1990 dicembre 16 Lotta contro il tempo
1990 dicembre 16 – Lotta contro il tempo
Fino all’altro ieri il Nordest era periferia; di colpo è centro. Non a caso qui si
registra una sensibilità tutta particolare verso la nuova Europa degli anni ’90. Che
sarà un destino, non un’opzione: si può anche decidere di stare a guardare, sapendo
però che tutto procederà ugualmente. A nostra insaputa; senza di noi, se non
addirittura contro.
L’Europa della Cee rappresenta la realtà; l’Europa della «casa comune» dagli Urali
all’Atlantico una suggestione.
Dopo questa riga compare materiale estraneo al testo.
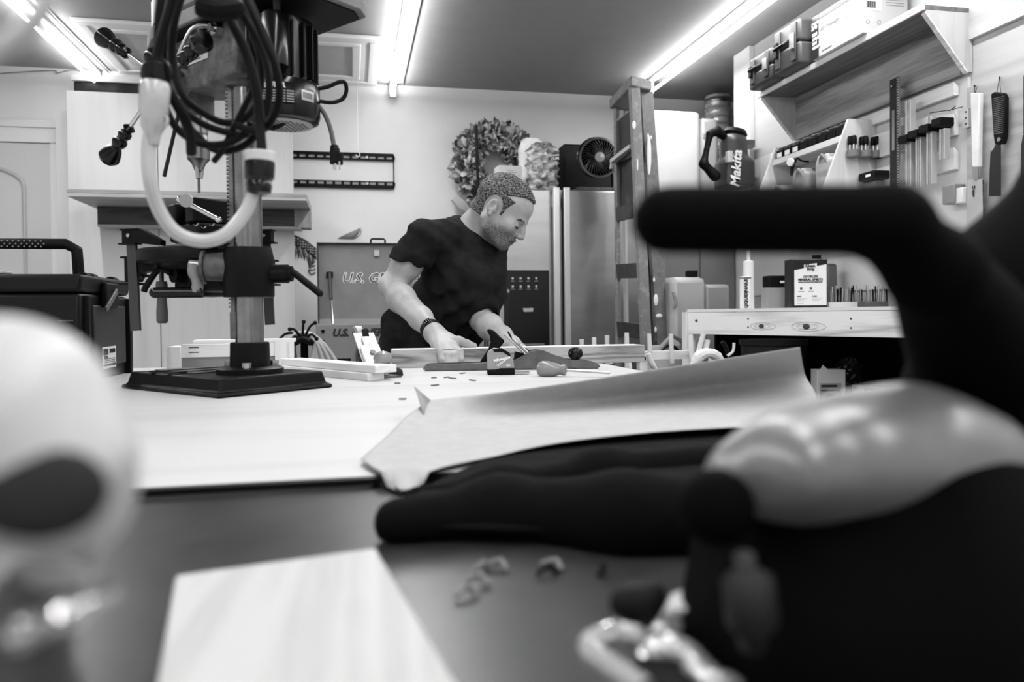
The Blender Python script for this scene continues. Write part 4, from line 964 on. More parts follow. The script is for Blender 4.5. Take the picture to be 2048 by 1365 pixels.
MB().tube([c+Vector((-.03, -.06, -.035)), c+Vector((0, -.07, -.02)), c+Vector((.03, -.06, -.035)), c+Vector((.03, .05, -.03)), c+Vector((0, .06, -.015)), c+Vector((-.03, .05, -.03))], .014, 8, closed=True, smooth=3).build('strap', BLK, t, world=True)
for (dx, dz, ex, ez) in ((-.01, .0, -.05, .02), (-.04, .015, -.10, -.03), (.0, .0, .005, .05), (.01, .0, .05, .045), (.02, -.0, .055, -.02), (-.02, -.005, -.045, -.03)):
    MB().tube([c+Vector((dx, -.06, dz-.01)), c+Vector(((dx+ex)/2, -.065, (dz+ez)/2+.008)), c+Vector((ex, -.06, ez))], .0055, 6, smooth=3).ball(c+Vector((ex, -.06, ez)), .009, 8).build('strap_end', BLK, t, world=True)
# ---- refrigerator ----
FS = mat('fridge_steel', .66, .30, .85, nz=.03, ns=3, stretch=(1, 1, 4)); 
t = thing('refrigerator', 'stainless side-by-side refrigerator with black water dispenser behind the man', 'refrigerator', (1.2, 4.2, 0))
MB().bb(-.47, .46, .05, .61, .02, 1.765).build('body', G45, t, bevel=.004)
MB().bb(-.47, -.035, -.0, .05, .06, 1.76).build('left_door', FS, t, bevel=.008)
MB().bb(-.022, .46, -.0, .05, .06, 1.76).build('right_door', FS, t, bevel=.008)
for nm, x0 in (('left_handle', -.098), ('right_handle', -.038)):
    MB().bb(x0, x0+.036, -.055, -.03, .55, 1.765).bb(x0+.005, x0+.03, -.03, .0, .57, .62).bb(x0+.005, x0+.03, -.03, 0, 1.66, 1.73).build(nm, mat('handle_alu', .8, .3, .6), t, bevel=.004)
MB().bb(-.375, -.115, -.006, .0, .84, 1.305).build('dispenser', mat('disp_gloss', .05, .15, spec=.4), t, bevel=.004); dz = MB().bb(-.345, -.14, -.009, -.005, .88, 1.20).build('dispenser_recess', BLKG, t, bevel=.004)
MB().bb(-.33, -.15, -.02, -.006, .89, .895).build('drip_tray', STEEL, t)
MB().bb(-.27, -.21, -.02, -.008, 1.07, 1.095).build('water_nozzle', STEEL, t, bevel=.004)
for r_ in range(2):
    for k in range(4):
        MB().cyl((-.325+k*.045, -.008, 1.26-r_*.045), (-.325+k*.045, -.006, 1.26-r_*.045), .007, n=8).build('button_icon', G70, t)
        MB().bb(-.335+k*.045, -.315+k*.045, -.008, -.006, 1.243-r_*.045, 1.246-r_*.045).build('button_caption', G70, t)
MB().cyl((-.35, -.008, 1.19), (-.35, -.006, 1.19), .010, n=12).build('brand_disc', G55, t)
# tray on top
tag(MB().bb(1.27, 1.62, 4.24, 4.50, 1.766, 1.785).build('serving_tray', mat('tray_dark', .22, .5, nz=.1, ns=60), bevel=.003), 'thin dark tray under the fan on top of the refrigerator', 'tray')
# fan
t = thing('desk_fan', 'black round desk fan with grille on top of the refrigerator', 'fan', (W(1187, 375, 4.36).x, 4.36, 1.786))
fc = Vector((0, -.05, W(1187, 318, 4.3).z-1.786))
MB().lathe([(.05, 0), (.085, .012), (.11, .05), (.115, .09), (.118, .094), (.112, .1), (.104, .098)], fc+Vector((0, .05, 0)), (-.1, -1, .02), 36, c1=False).build('shroud', BLKG, t)
MB().lathe([(.105, 0), (.117, .002), (.118, .010), (.106, .012), (.105, 0)], fc+Vector((.004, -.045, 0)), (-.1, -1, .02), 36, c0=False, c1=False).build('rim', mat('fan_rim', .25, .3), t)
gd = Vector((-.1, -1, .02)).normalized(); gm = frame_to(gd)
m = MB()
for k in range(34):
    a = 2*pi*k/34; p0 = gm @ Vector((.022*cos(a), .022*sin(a), .012)); p1 = gm @ Vector((.07*cos(a+.35), .07*sin(a+.35), .014)); p2 = gm @ Vector((.108*cos(a+.55), .108*sin(a+.55), .004))
    m.tube([fc+Vector((.004, -.05, 0))+q for q in (p0, p1, p2)], .0017, 5)
m.build('grille', mat('grille_dark', .14, .3), t)
MB().lathe([(.03, 0), (.028, .008), (.0, .012)], fc+Vector((.004, -.052, 0))+gd*.008, gd, 24).build('hub_badge', mat('badge', .5, .3), t)
MB().bb(fc.x-.012, fc.x+.012, -.118, -.116, fc.z-.004, fc.z+.004).build('badge_mark', INKW, t)
for k in range(5):
    a = 2*pi*k/5; MB().tube([fc+gm @ Vector((.02*cos(a), .02*sin(a), .0))+Vector((0, .0, 0)), fc+gm @ Vector((.06*cos(a+.3), .06*sin(a+.3), .006)), fc+gm @ Vector((.095*cos(a+.4), .095*sin(a+.4), -.004))], [.012, .02, .016], 8).build('fan_blade', BLK, t)
MB().bb(-.10, .10, -.03, .10, 0, .012).build('base', BLK, t, bevel=.004)
MB().tube([(-.115, 0, .07), (-.118, 0, .01), (.118, 0, .01), (.115, 0, .07), (.112, 0, fc.z)], .007, 8).build('yoke', BLK, t)
tag(MB().bb(W(1128, 300, 4.5).x, W(1226, 300, 4.5).x, 4.51, 4.72, 1.766, 2.09).build('black_box', mat('box_black', .07, .5, spec=.2), bevel=.012), 'black box standing behind the fan on the refrigerator', 'box')
# plastic bag of cups, white bag, card box
c = W(1085, 372, 4.42)
def crumple(name, cx_, cy_, z0, z1, rx, ry, m, seed, par, amp=.012, top=.5):
    rg = random.Random(seed); rows = []; n = 36
    for i in range(22):
        f_ = i/21; z = z0+(z1-z0)*f_; k = (1-.08*(1-f_))*(1-(max(0, f_-.8)/.2)**2*(1-top)); r_ = []
        for j in range(n):
            a = 2*pi*j/n; w_ = amp*(sin(a*5+i*.9+seed)+.8*sin(a*9-i*1.3)+.6*sin(a*3+i*2.1))
            sq = (abs(cos(a))**4+abs(sin(a))**4)**-.25
            r_.append((cx_+(rx*sq*k+w_)*cos(a), cy_+(ry*sq*k+w_)*sin(a), z))
        rows.append(r_+[r_[0]])
    cap = [(cx_, cy_, z1+.003)]*(n+1)
    return MB().grid(rows+[cap]).build(name, m, par, world=par is not None, smooth=50)
t = thing('bag_of_cups', 'crinkled clear plastic bag of foam cups between the wreath and the fan', 'bag of cups', (c.x, 4.42, 1.766))
crumple('bag', c.x, 4.42, 1.768, 2.065, .082, .07, mat('crinkle_plastic', .45, .18, g2=.85, ns=13, thr=(.42, .58), stretch=(1, 1, 2.4), bump=.5, bs=26, spec=.6), 2, t)
cl = MB().bar((c.x+.035, 4.335, 1.965), (c.x+.075, 4.338, 1.972), .003, .042).build('printed_label', INK, t, world=True)
text('CUPS', .020, Vector((c.x+.055, 4.332, 1.959)), (1, 0, .12), UZ, INKW, t, bold=.0008); text('FOAM', .017, Vector((c.x+.055, 4.332, 1.979)), (1, 0, .12), UZ, INKW, t, bold=.0006)
c2 = W(1062, 300, 4.6)
tag(crumple('white_bag', c2.x, 4.6, 1.767, 2.13, .075, .06, mat('white_bag', .95, .5, nz=.02, ns=20, bump=.3, bs=25), 5, None, amp=.003, top=.6), 'translucent white plastic bag standing behind the bag of cups', 'bag')
c3 = W(1024, 372, 4.42)
t = thing('card_box', 'small white printed carton on the refrigerator behind the man\'s head', 'carton', (c3.x-.01, 4.38, 1.766), R(6))
MB().bb(-.075, .065, 0, .10, 0, .155).build('carton', PAPW, t, bevel=.001)
MB().bb(-.02, .03, -.001, 0, .115, .118).bb(-.03, .01, -.001, 0, .126, .128).bb(-.025, .015, -.001, 0, .100, .102).build('printing', G45, t)
MB().cyl((.045, -.001, .1), (.045, 0, .1), .008, n=3).build('mark', G70, t)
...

Eppure, la forbice si sta rapidamente chiudendo: ciò
che ieri chiamavano utopia, oggi diventa progetto.
Non si tratta di essere banalmente ottimisti confondendo la storia con la speranza.
La questione è del tutto diversa: 422 milioni di europei ripartono a Est dallo zero
del post-comunismo; l’altra Europa si spaventa, se ne frega o fa l’impossibile
perché dalla catarsi di un Sistema senza reputazione nasca un continente nuovo di
zecca, mai visto prima?
L’Occidente sembra averlo almeno in parte capito. In queste ore, quasi
contestualmente, la Cee ha concesso all’Urss aiuti soprattutto alimentari per 1.200
miliardi; altrettanto gli Stati Uniti, sotto forma di garanzie alle esportazioni di cibo
verso Mosca. Non poco, ma non abbastanza in rapporto alla crisi dell’ex Impero
comunista e a causa della congiuntura mondiale. Basti pensare che, dopo
l’invasione del Kuwait, il barile a 28 dollari ha provocato uno storno imprevisto di
risorse – dai Paesi industrializzati a quelli produttori del petrolio – pari a quasi mille
miliardi al giorno!
Gli aiuti all’Urss non vanno misurati in termini filantropici né debbono essere
polemicamente collegati alle preoccupazioni del Terzo Mondo. La posta in gioco a
Est segna un’epoca ed è molto più politica che umanitaria. Altro che irreversibilità
della storia: l’Occidente deve lottare contro il tempo quanto l’Urss, spendere a
fondo perduto e investire al massimo proprio perché l’enormità di un fallimento di
Gorbaciov potrebbe di colpo congelare le riforme e deprimere l’intero processo di
aggregazione europea.
Esiste già un’Europa più grande della Cee e noi tutti sentiamo che qualcosa di
straordinario può accadere in pochi anni o perdersi per altri decenni. Il vertice di
Roma ha ratificato questa svolta culturale; lavorare allo stesso tempo per l’Europa
unita e per l’Europa che ancora non è. Ma che sarà.